One consequence has been the growing focus upon the basis for knowledge, and how knowledge itself can be justified or regarded as authoritative.  Historically, there have been three basic tendencies offered in the non-Christian world to justify knowledge.  The first tendency is rationalism.  The second is empiricism.  The third is subjectivism which is where post-modernism would probably be anchored.  John Frame argues that these three should be regarded as tendencies, rather than schools, since advocates of one of these perspectives inevitably mixes in doses of the other two.  [John Frame, The Doctrine of the Knowledge of God (Phillipsburg, New Jersey: Presbyterian and Reformed Publishing Company, 1987), 9.109]

We can illustrate this by considering rationalism.
  The rationalist, or the idealist, wants a certain ground for knowledge that is not dependent upon human senses or human subjectivity.  He would ground certainty in criteria:
For example, we have experienced a great many "circular" objects, one of which, however, is perfectly circular.  In all of them there are defects, tiny in some, more obvious in others.  Thus we have never experienced a more perfect circle.  Yet somehow, mysteriously, we know what a perfect circle is.  We can test circles to see how close or how far removed from perfection they are, because somehow we have in our minds a criterion of circularity.  [Frame, op cit., p. 111.]
These criteria form certain and infallible premises, from which we can deduce truth logically.  For example, the classic rationalist might reason:
A circle is perfectly round
That shape has corners
Therefore, it is not a circle.
But the notion that we can deduce all knowledge from infallible, self-evident, and certain criteria quickly collapses upon examination.  As Frame argues:
We can, however, deduce very little from such a priori ideas.  Certainly, we cannot deduce the whole fabric of human knowledge from them or even enough knowledge to constitute a meaningful philosophy.  Nothing follows from the laws of logic, taken alone, except possible more laws of logic.  From propositions about our own mental states, nothing follows except further propositions about our own mental states. . . .

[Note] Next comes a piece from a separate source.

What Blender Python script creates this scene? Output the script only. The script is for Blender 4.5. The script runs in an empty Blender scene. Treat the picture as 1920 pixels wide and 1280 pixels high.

Thus, if knowledge is limited to the sorts of propositions we have just examined, we will know only about our own minds and not about the real world.  We cannot reason from our mental states to the real world because our mental states often deceive us.  Thus rationalism leaves us know with the body of certainties that Plato and Descartes dreamed of but with no knowledge at all of the real world.  [Ibid., p. 113]
Which is to say that rationalism can provide only the certain knowledge of tautologies--that which is true by definition.  It may be most certainly true that the red barn is red, and the knowledge expressed my be genuine, but we have discovered nothing significant or meaningful at all.

The rationalist seeks certainty outside of God and His Word of revelation to us.  Consequently, certainty and the criteria for thought are grounded in man's own innate ideas and his reasoning from them.  But the quest for meaningful certainty becomes hopelessly lost.  Abstract truth cannot move out to the real world.  Faced with being locked up in Plato's cave, cut off from the real world, the rationalist inevitably resorts to empiricism, to data from the senses, in order to escape the prison of generalised, abstract innate ideas.  But it does so only by means of contradicting the fundamental precepts of rationalism itself.  Inescapably, rationalism elides into an irrationalism of internal contradiction.

But rationalism also leads to scepticism and ignorance.
Rationalism seeks the most abstract knowledge possible, but in doing that it finds it can make no specific claims about the world.  The idolatrous quest for exhaustive human knowledge always leads to emptiness, skepticism, and ignorance. [Ibid., p.114]
As a justification for human knowledge, rationalism is a blind alley.